One benefit to HDR distribution options is that many camera originals contain enough color information that productions can be regraded and redistributed in HDR versions. The Sony F55 and F65, for example, were the first digital cameras that could exceed the color gamut of film. In most productions, it is taken for granted that a certain amount of picture information captured shot isn't going to make it to the screen. With HDR, there is a greater promise of synchronicity between what the crew saw onset and what the viewer sees at home.
"One of our freelancers (using the F55 and F65) who does a lot of storm-chasing was thrilled when he saw this monitor," said Crocker, "He could go back to a lightning storm he shot in Arizona and regrade it and see it as he actually saw it on the day. Until now, he's never been able to reproduce that.

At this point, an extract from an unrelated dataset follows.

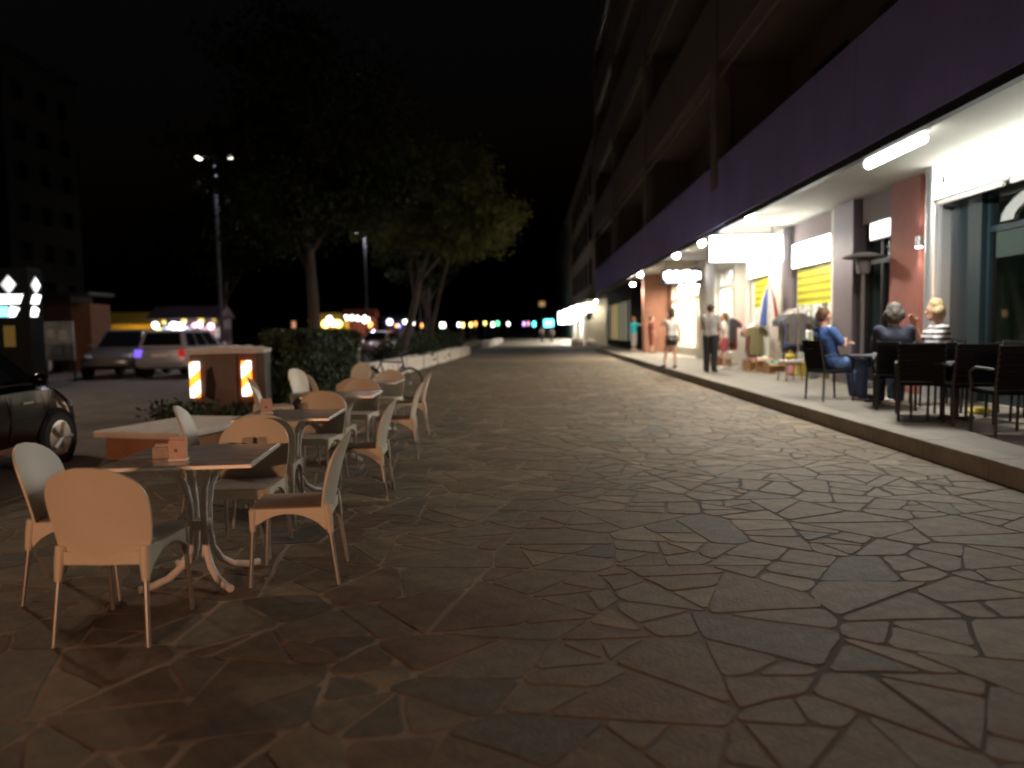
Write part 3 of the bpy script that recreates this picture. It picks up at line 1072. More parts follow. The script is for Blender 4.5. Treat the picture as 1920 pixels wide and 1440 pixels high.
MB().prism([(-0.36, 0.42), (-0.20, 0.36), (-0.16, 0.62), (-0.22, 0.92), (-0.32, 0.86)], 'y', -0.462, -0.451).build('opening', mat('opening_dark', (0.03, 0.018, 0.014), 0.9), o)
M_hazard = banded('hazard_print_glare', (1.0, 0.26, 0.02), (1.0, 0.92, 0.75), 1.05, 'Z', rot=(0, R(38), 0), strength=3.2, thresh=0.40)  # reflected glare put in as emission; the plates are no lamps
MB().span(-0.625, -0.445, -0.478, -0.455, 0.42, 1.0).build('hazard_plate', M_hazard, o)
MB().span(0.32, 0.50, -0.498, -0.474, 0.42, 1.0).build('hazard_plate', M_hazard, o)


# ---- leaves
def leaf_mesh(name, centers, size, mats, flat=0.35, norm=None):
    n = len(centers)
    c = np.asarray(centers, float)
    d = RNG.normal(size=(n, 3))
    if norm is not None:
        d = d * 0.7 + norm
    d /= np.linalg.norm(d, axis=1)[:, None] + 1e-9
    r = RNG.normal(size=(n, 3))
    a = np.cross(d, r)
    a /= np.linalg.norm(a, axis=1)[:, None] + 1e-9
    b = np.cross(d, a)
    s = size * RNG.uniform(0.6, 1.35, n)[:, None]
    w = s * 0.45
    v = np.empty((n, 4, 3))
    v[:, 0] = c - a * s
    v[:, 1] = c + b * w
    v[:, 2] = c + a * s
    v[:, 3] = c - b * w
    me = bpy.data.meshes.new(name)
    me.vertices.add(n * 4)
    me.vertices.foreach_set('co', v.reshape(-1))
    me.loops.add(n * 4)
    me.loops.foreach_set('vertex_index', np.arange(n * 4, dtype=np.int32))
    me.polygons.add(n)
    me.polygons.foreach_set('loop_start', np.arange(0, n * 4, 4, dtype=np.int32))
    me.polygons.foreach_set('loop_total', np.full(n, 4, dtype=np.int32))
    me.polygons.foreach_set('material_index', RNG.integers(0, len(mats), n).astype(np.int32))
    for m in mats:
        me.materials.append(m)
    me.update(calc_edges=True)
    return me


def leaf_obj(name, centers, size, mats, parent, norm=None):
    o_ = bpy.data.objects.new(name, leaf_mesh(name, centers, size, mats, norm=norm))
    COL.objects.link(o_)
    o_.parent = parent
    return o_


M_leaf = [mat('leaf_dark', (0.014, 0.028, 0.009), 0.7), mat('leaf_mid', (0.022, 0.040, 0.011), 0.7), mat('leaf_light', (0.034, 0.050, 0.014), 0.7)]
M_tleaf = [mat('tree_leaf_dark', (0.065, 0.074, 0.024), 0.85, spec=0.15), mat('tree_leaf_mid', (0.100, 0.106, 0.034), 0.85, spec=0.15), mat('tree_leaf_light', (0.135, 0.130, 0.045), 0.85, spec=0.15)]
M_shadeleaf = [mat('shade_leaf_dark', (0.018, 0.022, 0.010), 0.85, spec=0.1), mat('shade_leaf_mid', (0.030, 0.034, 0.014), 0.85, spec=0.1)]  # darker copy of the tree leaves, shade of unlit crowns put into the colour
M_bark = mat('bark', (0.075, 0.055, 0.042), 0.9, var=0.35, scale=5, bump=0.8, bscale=14, stretch=(1, 1, 0.25))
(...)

For someone who makes a living as he does, selling a lot of stock footage, it's hugely valuable."
New HDR content will be delivered through several different channels, including packaged media. A new Bluray that will be able to deal with HDR content and OTT services like Netflix and Amazon are already well on the way to producing their own HDR content.
Standard broadcast transmission of HDR is a bit more complicated. "There are a few different approaches that are being posited for how this should be done – whether it should be done with some kind of sub-carrier or with some kind of curve that compensates in the TV," observed Crocker. "As far as Sony's concerned, as a manufacturer of creative tools, we're going to implement whatever the standard is that is settled on."